Kenya has a thriving if basic pub culture, with local and overseas wine and regional beers, Tusker and White Cap, popular, cheap and widely available. Unlicensed home brews, referred to as changaa or busaa should be avoided due to unhygienic production methods and unregulated (or unknown) alcohol content. Restaurants, called hotels, are also popular and have a wide range of foods and prices. Many bars and eateries will feature live entertainment like reggae bands. Street food is common and tasty, with items such as the sweet bread-like mandazi or samosas (fried pastry with savory or sweet fillings such as curried vegetable or mashed banana) worth a try, particularly if cooked right before your eyes.

Bars and Pubbing in Kenya

Although many visitors head straight to the nature reserves or the beach resorts, those who spend a little more time in Kenya’s capital, Nairobi, will have the opportunity to drink or dance in a variety or clubs and bars. Westlands, by the central business district, is the main bar area and a good place to catch live music or dance to local DJs. The dimly lit Black Diamond club (Mpaka Road, Nairobi) has a large, noisy dance floor that is often packed. Woodvale Grove has a couple popular nightspots such as the cozy and funky Havana Bar or Gypsy’s (Woodvale Grove) which has four differently themed bars in one building.

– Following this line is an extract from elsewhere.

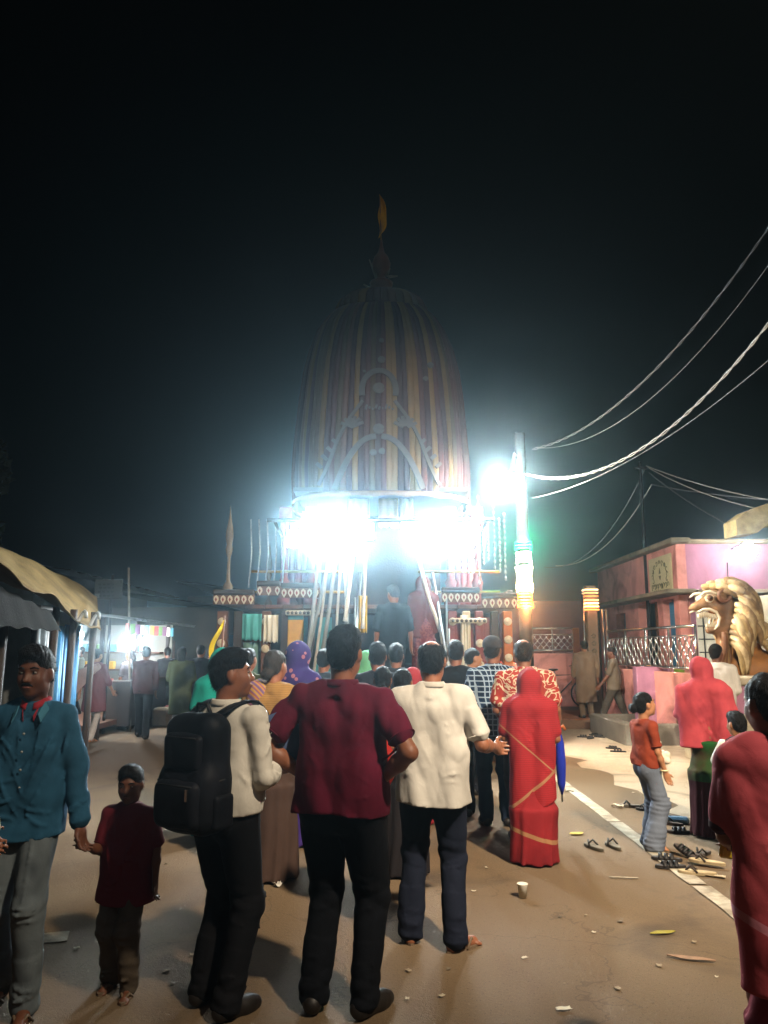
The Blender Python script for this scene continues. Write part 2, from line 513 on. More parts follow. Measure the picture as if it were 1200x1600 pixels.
class Rig:
    def __init__(s, H, build=1.0, arms=('hang', 'hang'), feet=None, head=(0, 0), lean=(0, 0), hs=1.0, seed=0, stoop=0.0):
        s.s = S = H / 1.7; s.b = build; s.rng = random.Random(seed); s.lean = lean; s.stoop = stoop
        s.hs = hs * S * 1.04
        T = s.T
        s.hip = [T(-.085, 0, .90), T(.085, 0, .90)]
        s.sho = [T(-.180, -.01, 1.378), T(.180, -.01, 1.378)]
        s.neck = T(0, -.01, 1.43)
        s.headc = T(0, .022, 1.592) if hs == 1.0 else T(0, .022, 1.48) + np.array((0, 0, .112 * s.hs))
        ya, pi_ = head
        cy_, sy_, cp, sp = math.cos(ya), math.sin(ya), math.cos(pi_), math.sin(pi_)
        r = np.array((cy_, sy_, 0)); f = np.array((-sy_ * cp, cy_ * cp, sp)); u = np.cross(r, f)
        s.M = np.stack([r, f, u])
        s.arm = []
        for i, a in enumerate(arms):
            if isinstance(a, str): a = ARM[a]
            sg = -1 if i == 0 else 1
            if a[0] == 'ik':
                tg, hint, hd, td, cu = (np.array(q, float) if j < 4 else q for j, q in enumerate(a[1:]))
                dv = tg - s.sho[i]; L = min(np.linalg.norm(dv), .52 * S); dn = unit(dv); l1, l2 = .285 * S, .245 * S
                ca = (l1 * l1 + L * L - l2 * l2) / (2 * l1 * L); hn = unit(hint - dn * (hint @ dn))
                e = s.sho[i] + dn * l1 * ca + hn * l1 * math.sqrt(max(0, 1 - ca * ca)); w = e + unit(s.sho[i] + dn * L - e) * l2
                s.arm.append((e, w, unit(hd), unit(td), cu)); continue
            fl = lambda v: None if v is None else unit((v[0] * sg, v[1], v[2]))
            ud, fd, hd, td = fl(a[0]), fl(a[1]), fl(a[2]), fl(a[3])
            e = s.sho[i] + ud * .285 * S; w = e + fd * .245 * S
            s.arm.append((e, w, hd if hd is not None else fd, td, a[4]))
        feet = feet or ((-.10, 0, .12), (.10, 0, -.12))             # x, y, yaw
        s.foot, s.knee = [], []
        for i in (0, 1):
            x, y, yw = feet[i][:3]; z = feet[i][3] if len(feet[i]) > 3 else 0.0
            a = np.array((x * S, y * S - .02 * S, .085 * S + z))
            hp = s.hip[i]; dv = a - hp; L = np.linalg.norm(dv)
            mid = (hp + a) / 2; l = .425 * S
            bend = math.sqrt(max(l * l - (L / 2) ** 2, 0)) if L < 2 * l else .012 * S
            fw = unit(np.array((0, 1, 0)) - unit(dv) * unit(dv)[1])
            s.knee.append(mid + fw * max(bend, .012 * S)); s.foot.append((a, yw))
    def T(s, x, y, z):
        S = s.s; t = max(0, z - .92)
        return np.array((x * S * s.b + s.lean[0] * t, y * S + s.lean[1] * t + s.stoop * t * t, z * S - s.stoop * .35 * t * t))
    def hp(s, x, y, z): return s.headc + (np.array((x, y, z)) * s.hs) @ s.M

def head_shape(F, R):
    h = R.hs; M = R.M; P = R.hp
    E = lambda c, r, k=.02, op='add': F.ell(P(*c), np.array(r) * h, k * h, M, op)
    E((0, -.012, .033), (.072, .091, .080), .02)
    E((0, .022, -.03), (.060, .066, .084), .04)
    E((0, .058, -.092), (.024, .022, .02), .03)
    for q in (-1, 1):
        E((q * .036, .048, -.028), (.024, .032, .03), .03)              # cheek
        E((q * .046, .0, -.07), (.016, .03, .024), .035)                # jaw corner
        E((q * .075, -.008, -.008), (.011, .021, .032), .012)           # ear
        E((q * .031, .094, .006), (.019, .018, .0125), .012, 'sub')     # eye socket
    F.cap(P(-.034, .078, .026), P(.034, .078, .026), .0125 * h, .0125 * h, .014 * h)
    F.cap(P(0, .084, .010), P(0, .103, -.030), .008 * h, .0125 * h, .012 * h)
    for q in (-1, 1): E((q * .012, .093, -.034), (.009, .011, .008), .008)
    F.cap(P(-.017, .087, -.060), P(.017, .087, -.060), .0075 * h, .0075 * h, .008 * h)
    F.cap(P(-.014, .085, -.071), P(.014, .085, -.071), .008 * h, .008 * h, .008 * h)
    F.cap(R.neck + np.array((0, -.01, -.05)) * R.s, P(0, -.022, -.045), .054 * R.s * (.75 + .25 * R.b), .053 * h, .03 * R.s)

def hand_shape(F, R, i):
    e, w, d, t, curl = R.arm[i]; h = R.s * 1.02
    t = unit(t - d * (t @ d)); n = np.cross(d, t)                      # palm normal (sign fixed so fingers curl to the body side)
    if i == 0: n = -n
    k = .006 * h
    F.cap(w, w + d * .045 * h, .026 * h, .033 * h, .02 * h, n, 1.35)
    F.cap(w + d * .035 * h - t * .012 * h, w + d * .078 * h - t * .02 * h, .026 * h, .024 * h, .015 * h, n, 1.5)
    F.cap(w + d * .035 * h + t * .012 * h, w + d * .082 * h + t * .02 * h, .026 * h, .024 * h, .015 * h, n, 1.5)
    for j, (off, L) in enumerate(((.032, .068), (.011, .078), (-.010, .072), (-.030, .056))):
        b = w + d * .085 * h + t * off * h
        c1 = curl * .7 + .08 * j; c2 = c1 + curl * 1.1 + .1
        d1 = d * math.cos(c1) + n * math.sin(c1) + t * off * 2.0; d2 = d * math.cos(c2) + n * math.sin(c2) + t * off * 1.2
        m = b + d1 * L * .5 * h; q = m + d2 * L * .5 * h
        F.cap(b - d * .012 * h, m, .0098 * h, .0088 * h, k); F.cap(m, q, .0088 * h, .0072 * h, k)
    b = w + d * .028 * h + t * .026 * h
    m = b + (d * .62 + t * .72 + n * .15) * .042 * h; q = m + (d * .88 + t * .30 + n * .35) * .034 * h
    F.cap(b, m, .0125 * h, .0105 * h, .01 * h); F.cap(m, q, .0105 * h, .008 * h, k)

def body(R, root, vox, m, feet_bare=True):
    S, b = R.s, R.b; T = R.T
    pts = [R.headc + np.array((0, 0, .13 * S)), R.headc + np.array((0, -.1, 0)) * S, R.headc + np.array((0, .1, 0)) * S] + R.sho + R.hip + R.knee + [f[0] for f in R.foot] + [a[0] for a in R.arm] + [a[1] + a[2] * .17 * S for a in R.arm]
    lo, hi = np.min(pts, 0) - .13 * S, np.max(pts, 0) + .13 * S
    lo[2] = -.02 + min(f[0][2] for f in R.foot) - .1 * S; 
    F = Field(lo, hi, vox)
    for q in (-1, 1):
        F.cap(T(q * .055, 0, .95), T(q * .065, 0, 1.31), .092 * S * b, .095 * S * b, .05, (0, 1, 0), 1.12)
        F.cap(T(0, -.005, 1.39), T(q * .165, -.01, 1.385), .038 * S, .040 * S, .03)
    for i in (0, 1):
        e, w, d, t, c = R.arm[i]; ab = .6 + .4 * b
        F.cap(R.sho[i], e, .043 * S * ab, .037 * S * ab, .025)
        F.cap(e, e + (w - e) * .35, .037 * S * ab, .038 * S * ab, .02); F.cap(e + (w - e) * .35, w, .038 * S * ab, .026 * S, .02)
        hand_shape(F, R, i)
        a, yw = R.foot[i]
        F.cap(R.hip[i], R.knee[i], .070 * S * b, .046 * S, .03); F.cap(R.knee[i], R.knee[i] + (a - R.knee[i]) * .35, .046 * S, .048 * S, .03)
        F.cap(R.knee[i] + (a - R.knee[i]) * .35, a, .048 * S, .035 * S, .03)
        z0 = a[2] - .085 * S
        if not feet_bare: continue
        fd = np.array((-math.sin(yw), math.cos(yw), 0)); g = np.array((0, 0, z0))
        p = np.array((a[0], a[1], 0)) + g
        F.cap(a, p - fd * .03 * S + (0, 0, .03 * S), .036 * S, .032 * S, .02)
        F.cap(p + (0, 0, .05 * S), p + fd * .14 * S + (0, 0, .024 * S), .034 * S, .030 * S, .025)
        sd = np.array((fd[1], -fd[0], 0))
        for j in range(5):
            o = (j - 2) * .017 * S; F.cap(p + fd * .14 * S + sd * o + (0, 0, .02 * S), p + fd * (.185 - .007 * abs(j - 1.5)) * S + sd * o * 1.1 + (0, 0, .013 * S), .012 * S, .010 * S, .006)
        F.d = np.maximum(F.d, (z0 + .002 - F.ax[2][None, None, :]).astype(np.float32)) if z0 < .02 else F.d
    head_shape(F, R)
    return F.build('body', m, root)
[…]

For those who prefer something a little more culturally focused, The Kenyan National Theatre (Harry Thuku Rd City Centre opposite the Norfolk Hotel) regularly hosts modern and classic plays, concerts and even beauty pageants while the Safaricom Michael Joseph Centre (HQ2 Waiyaki Way, Nairobi) has art exhibitions and concerts of jazz and African music.

Dining and Cuisine in Kenya

The Kenyans usually have breakfast, lunch and supper, as well as morning and afternoon tea. Arabic and Indian influences can be found in the cuisine with items like chapatti (eggless pancakes thicker than the Indian version) or biriani and pilau rice and spice dishes eaten for the first meal. One staple any time of day is ugali, a porridge made from cornmeal that is served with sauce and a little meat.

Nyama choma, or barbequed meat, usually goat, chicken or beef, forms the basis of a traditional meal in Kenya, often accompanied by beans, yam, fruit, rice, or fried dough. In Nairobi, a place highly rated by locals is Nyama Choma Place (Milimani Rd Milimani Sagret Hotel, Kilami, west of Nairobi center), where diners select their meat served with ugali or chips. The most famous nyama choma restaurant is Carnivore (off Langata Rd Langata, between West Nairobi and Langata Barracks) where waiters carve freshly barbequed beef, camel, chicken, crocodile, lamb, ostrich, or pork at the diner’s table.

The capital city has the bulk of Kenya’s fine dining that is often attached to international hotels, aimed at tourists and wealthy locals. The highly acclaimed Talisman (320 Ngong Road, Nairobi) serves up African, European and Thai fusion made from locally sourced produce in a sophisticated, but welcoming terrace garden. Alternatively, the high-end, award winning Tatu (Fairmont Norfolk Hotel, Kijabi Street, Nairobi) serves fresh seafood and aged steaks in a chic modern dining room.

The central business districts around Westlands and Hurlingham are more tourist focused, and are a good place to get Indian, Brazilian, Chinese, Thai, French, fusion or high-end Kenyan cuisine, while suburbs like Ayani, Kibera and Olympic are better for more authentic local dishes. Large urban areas often have fast food restaurants, with the Nandos chain being particularly common.